The claimants entered into an agreement with Mr Smith and Ms Hill (vendors) for the sale of a small property. The agreement provided that commission on sale was payable at the rate of 1.5% if paid in full within 10 working days of completion or any agreed alternative payment date. If it was not so paid, then a 3% rate would be applied plus interest on all outstanding sums.

After completion on 25 July 2002, the vendors’ solicitors, Darlingtons, failed to pay claimants the full 1.5% commission due within ten days, despite having been given the authority and funds to do so. There was a small shortfall (£387) which remained unpaid despite a statement from Bairstow solicitors in November 2002 that if it was not paid, the full 3% rate would be applied. The sum remained unpaid and proceedings were commenced by Bairstow.

At County Court, HHJ Richardson held that the provision of the agreement requiring a 3% commission was unfair and was therefore not binding on the defendant pursuant to the Unfair Terms in Consumer Contracts Regulations 1999. This was upheld in the present appeal.
Regulation 5(1) of the 1999 Unfair Terms in Consumer Contracts Regulations provides that a contractual term will be unfair if it causes a “significant imbalance in the parties’ rights and obligations” to the detriment of the consumer. Certain terms are excluded from the ambit of the unfair terms assessment. Regulation 6(2) (regulation 3(2)(b) in the 1994 Regulations) provides that in so far as a contractual term is in plain, intelligible language, the assessment of fairness of a term shall not relate to the adequacy of the price or remuneration of the goods or services supplied.

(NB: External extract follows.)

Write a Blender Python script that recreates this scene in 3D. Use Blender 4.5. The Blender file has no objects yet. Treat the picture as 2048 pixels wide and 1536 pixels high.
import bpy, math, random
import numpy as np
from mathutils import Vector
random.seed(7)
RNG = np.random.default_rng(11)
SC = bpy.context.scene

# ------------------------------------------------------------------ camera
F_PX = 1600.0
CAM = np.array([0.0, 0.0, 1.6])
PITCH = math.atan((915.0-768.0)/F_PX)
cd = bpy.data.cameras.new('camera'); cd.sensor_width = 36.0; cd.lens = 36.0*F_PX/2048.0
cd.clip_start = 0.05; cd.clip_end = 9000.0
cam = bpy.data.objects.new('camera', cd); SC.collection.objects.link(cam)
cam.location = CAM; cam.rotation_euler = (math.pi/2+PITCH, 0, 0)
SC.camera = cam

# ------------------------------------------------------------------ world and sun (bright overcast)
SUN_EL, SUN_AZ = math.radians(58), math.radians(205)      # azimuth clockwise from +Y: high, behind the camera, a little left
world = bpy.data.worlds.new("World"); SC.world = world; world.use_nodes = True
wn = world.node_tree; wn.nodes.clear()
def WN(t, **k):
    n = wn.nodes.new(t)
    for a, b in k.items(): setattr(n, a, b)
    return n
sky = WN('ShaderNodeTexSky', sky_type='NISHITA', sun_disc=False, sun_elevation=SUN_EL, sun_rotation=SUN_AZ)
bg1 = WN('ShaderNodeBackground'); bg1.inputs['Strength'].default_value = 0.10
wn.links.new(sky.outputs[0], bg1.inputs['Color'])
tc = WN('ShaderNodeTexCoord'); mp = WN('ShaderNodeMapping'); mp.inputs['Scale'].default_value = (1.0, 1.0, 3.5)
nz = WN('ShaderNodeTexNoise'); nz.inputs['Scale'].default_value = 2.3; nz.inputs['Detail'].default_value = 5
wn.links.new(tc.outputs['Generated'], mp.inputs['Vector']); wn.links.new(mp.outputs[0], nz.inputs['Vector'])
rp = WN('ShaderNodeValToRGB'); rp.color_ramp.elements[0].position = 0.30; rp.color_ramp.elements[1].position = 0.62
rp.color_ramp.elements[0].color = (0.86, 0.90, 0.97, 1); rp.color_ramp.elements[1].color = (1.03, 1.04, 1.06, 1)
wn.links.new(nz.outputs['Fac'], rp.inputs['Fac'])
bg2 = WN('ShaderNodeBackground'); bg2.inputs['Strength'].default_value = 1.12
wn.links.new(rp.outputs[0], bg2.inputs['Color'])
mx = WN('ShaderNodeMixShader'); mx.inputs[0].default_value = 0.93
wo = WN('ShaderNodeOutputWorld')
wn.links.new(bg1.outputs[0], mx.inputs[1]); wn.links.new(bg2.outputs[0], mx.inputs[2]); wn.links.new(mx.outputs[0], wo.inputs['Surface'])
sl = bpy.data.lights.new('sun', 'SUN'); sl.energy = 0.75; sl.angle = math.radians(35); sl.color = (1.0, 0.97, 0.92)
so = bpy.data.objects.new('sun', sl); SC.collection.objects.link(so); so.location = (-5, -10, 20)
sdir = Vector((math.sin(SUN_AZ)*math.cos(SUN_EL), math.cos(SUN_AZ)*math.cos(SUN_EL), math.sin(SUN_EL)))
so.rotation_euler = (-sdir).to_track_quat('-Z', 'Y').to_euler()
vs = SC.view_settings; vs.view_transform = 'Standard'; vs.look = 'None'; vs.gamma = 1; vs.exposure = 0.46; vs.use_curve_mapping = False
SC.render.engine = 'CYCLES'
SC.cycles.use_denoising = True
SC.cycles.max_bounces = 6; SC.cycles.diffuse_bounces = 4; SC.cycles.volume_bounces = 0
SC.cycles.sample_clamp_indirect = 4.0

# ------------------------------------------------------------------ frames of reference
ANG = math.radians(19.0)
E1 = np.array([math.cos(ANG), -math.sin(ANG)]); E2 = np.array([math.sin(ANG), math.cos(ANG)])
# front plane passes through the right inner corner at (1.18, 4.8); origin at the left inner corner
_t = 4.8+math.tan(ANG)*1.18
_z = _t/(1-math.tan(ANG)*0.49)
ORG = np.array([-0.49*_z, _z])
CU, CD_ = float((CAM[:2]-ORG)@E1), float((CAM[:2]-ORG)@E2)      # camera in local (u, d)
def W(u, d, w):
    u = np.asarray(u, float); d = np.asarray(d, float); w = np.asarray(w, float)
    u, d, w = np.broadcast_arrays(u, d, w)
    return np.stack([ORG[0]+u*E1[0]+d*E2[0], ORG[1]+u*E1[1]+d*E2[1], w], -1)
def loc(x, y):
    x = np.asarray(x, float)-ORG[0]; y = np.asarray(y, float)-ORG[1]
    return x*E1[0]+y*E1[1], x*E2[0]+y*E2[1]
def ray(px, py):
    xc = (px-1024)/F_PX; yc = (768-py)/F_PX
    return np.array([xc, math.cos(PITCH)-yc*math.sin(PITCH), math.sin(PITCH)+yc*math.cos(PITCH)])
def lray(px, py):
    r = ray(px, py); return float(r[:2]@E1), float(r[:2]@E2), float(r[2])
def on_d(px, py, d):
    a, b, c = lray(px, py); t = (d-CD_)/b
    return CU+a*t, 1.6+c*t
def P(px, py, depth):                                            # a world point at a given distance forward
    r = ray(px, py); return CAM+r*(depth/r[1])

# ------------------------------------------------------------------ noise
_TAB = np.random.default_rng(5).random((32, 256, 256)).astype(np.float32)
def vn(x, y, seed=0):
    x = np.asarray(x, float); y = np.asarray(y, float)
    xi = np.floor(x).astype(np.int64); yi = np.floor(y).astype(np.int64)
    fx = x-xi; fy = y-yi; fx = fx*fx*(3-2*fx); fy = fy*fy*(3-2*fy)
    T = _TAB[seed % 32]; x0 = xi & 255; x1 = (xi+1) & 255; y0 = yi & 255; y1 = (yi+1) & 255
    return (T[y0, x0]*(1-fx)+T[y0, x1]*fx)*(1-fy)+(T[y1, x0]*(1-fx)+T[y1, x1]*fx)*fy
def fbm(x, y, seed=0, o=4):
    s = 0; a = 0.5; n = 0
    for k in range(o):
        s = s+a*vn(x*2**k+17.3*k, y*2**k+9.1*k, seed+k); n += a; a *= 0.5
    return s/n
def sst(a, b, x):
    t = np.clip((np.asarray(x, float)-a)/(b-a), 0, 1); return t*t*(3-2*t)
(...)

The House of Lords in First National Bank plc ([2001] UKHL 52) considered, Regulation 6(2) must be given a restrictive interpretation. While the object of the regulations is not price control and nor are the regulations intended to interfere with the parties’ freedom of contract as to the essential features of their bargain, regulation 6(2) should not be permitted to shield terms from scrutiny; “otherwise a coach and horses could be driven through the regulations” [at 25]. It does not follow that merely because 6(2) does not apply that the term in question will be judged unfair; whether a term is unfair involves a separate inquiry but one which cannot be undertaken at all if 6(2) bars the way.

In the present case the applicability of 6(2) turned on the question of what the parties had contemplated when they made the agreement: was it (a) a 3% commission rate with the option to make an early payment at 1.5% or (b) an obligation to pay a 1.5% commission rate with a default provision of 3%? The task of the court is to determine the objective intentions of the contracting parties. Although the language of the agreement referred to a 3% ‘standard commission rate’, this is not determinative and it is legitimate for the court to have regard to the surrounding circumstances in which a contract is made. The prevailing market conditions, negotiations and the apparent expectation of the parties in this case indicate that the parties envisaged a 1.5% rate as the true price. As a result, regulation 6(2) was inapplicable in this case and a legitimate assessment of the fairness of the price term made in the terms of regulation 5(1).